The fund further predicted that the country’s growth could fall to zero in 2024 and only slowly recover to two percent in 2028.
The newspaper says that the Department of State Services, DSS, has asked organised labour to shelve its planned nationwide protest over high cost of living and sundry issues in the country in the interest of peace.
But the Nigeria Labour Congress, NLC, yesterday dared the DSS to stop the protest, advising the secret police to face its job of providing credible intelligence to government on the devastating effect of the harsh economic policies.
It will be recalled that organised labour, had served the Federal Government a notice to embark on a two-day protest between February 27 and 28 to protest the hardship which arose from fuel subsidy removal and flotation of the naira by the present administration.
But reacting to the protest notice in a statement yesterday, the DSS said while it is the right of the labour movement to embark on protest, the body should not go ahead with it so as not to further jeopardise the prevailing situation in the country.
The statement signed by the DSS Director of Public Relations and Strategic Communications, Dr. Peter Afunanya, read: “While the Service recognises such action as the legitimate right of the labour movement, it, however, urges the body to shelve the plan in the interest of peace and public order. “The DSS further calls on parties to pursue dialogue and negotiation rather than engaging in conduct that could heighten tensions.
‘’This is more so that the Service is aware that some elements are planning to use the opportunity of the protest to foment crisis and by extension, widespread violence. The development, without doubt, will worsen the socio-economic situation across the country.

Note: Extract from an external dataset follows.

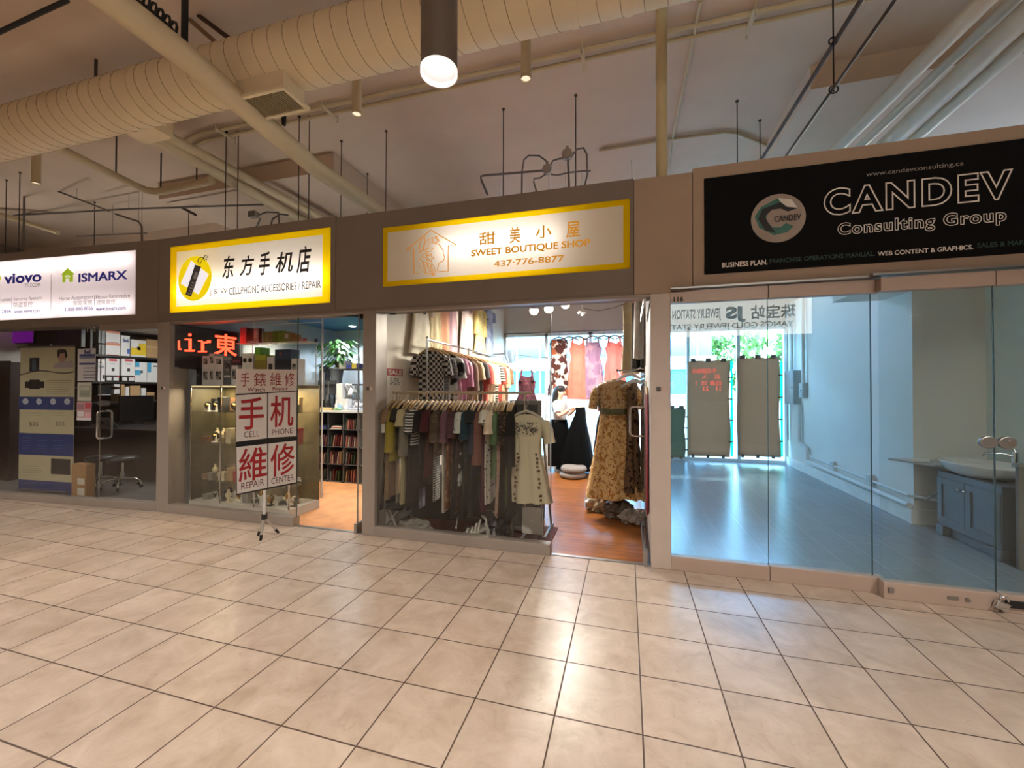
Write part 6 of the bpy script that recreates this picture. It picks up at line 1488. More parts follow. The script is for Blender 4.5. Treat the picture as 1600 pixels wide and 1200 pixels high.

“It is common knowledge that all levels of government are striving to ameliorate the prevailing economic condition and as such, should be given a benefit of the doubt. “So far, appropriate authorities are working assiduously with a spectrum of stakeholders to fashion out modalities to address the current difficulties. They should, therefore, be given the chance to handle the challenges at hand. “In this vein, citizens are encouraged to recognise that what remains unsolved in peace time, would not be attained in war-time. The timeless piece of the esteemed Poet, JP Clark, ‘The Casualties’ is a resonating reminder to us on the possible dangers of escalated conflicts.
The Punch reports that the Nigerian National Petroleum Company Limited has stated that it uncovered and destroyed 82 illegal refineries in the Niger Delta between February 10 and 15, 2024.
The NNPCL also said on Tuesday that 223 incidents were recorded in the past week by several sources.
According to a short video released on Tuesday, an oil pit feeding directly from an oil source was discovered in Okrika, Rivers State, with several pipelines conveying crude into the pit.
“20 illegal connections were discovered across several locations in Rivers, Bayelsa and Delta States. A cluster of illegal refineries were discovered in various locations across Rivers, Bayelsa, Delta and Abia.
“In the past week, 82 illegal refineries were discovered and destroyed,” NNPCL disclosed.
It was added that several illegal storage sites were discovered across the Niger Delta region, while sacks and cans containing stolen crude oil were discovered in Rivers and Edo States.
Vandalised well heads and pipelines were also said to have been spotted in Rivers and Bayelsa, while 13 vehicles conveying crude were also arrested in Warri, Delta State.
The NNPCL added that 83 wooden and fibre boats conveying stolen crude oil were arrested in Rivers.
According to the state-owned firm, eight of the incidents reportedly took place in the deep blue water, 32 in the western region, 123 in the central region, and 60 in the eastern part of the Niger Delta.
The newspaper says that the country’s monthly petrol import was reduced by about 1 billion litres after President Bola Tinubu removed fuel subsidy in June, a report by the National Bureau of Statistics has shown.
The NBS report indicated that the country received fuel importation of 2.09 litres in January 2023, while 1.99 billion litres was imported in February of the same year.
It was 2.29 billion litres in March; 1.91 billion litres in April and 2.01 billion litres in May last year.
Recall that Tinubu removed the subsidy on Premium Motor Spirit on May 29, having a significant effect on the importation of the product the following month.
Our correspondent observed that the quantity of PMS imported in June, the first post-subsidy month, dropped to 1.64 billion litres.
The downward slope got deeper in July when the import was reduced to 1.45 billion litres.
In August, petrol imported into the country was down to 1.09 billion, a reduction of over 1 billion litres year-on-year from the 2.23 billion litres imported in August 2022.
The NBS report showed that Nigeria did not produce a litre of PMS locally in 2021, 2022, and in the first half of 2023.
However, diesel and kerosene were produced locally during that period, due to a lack of functioning oil refineries.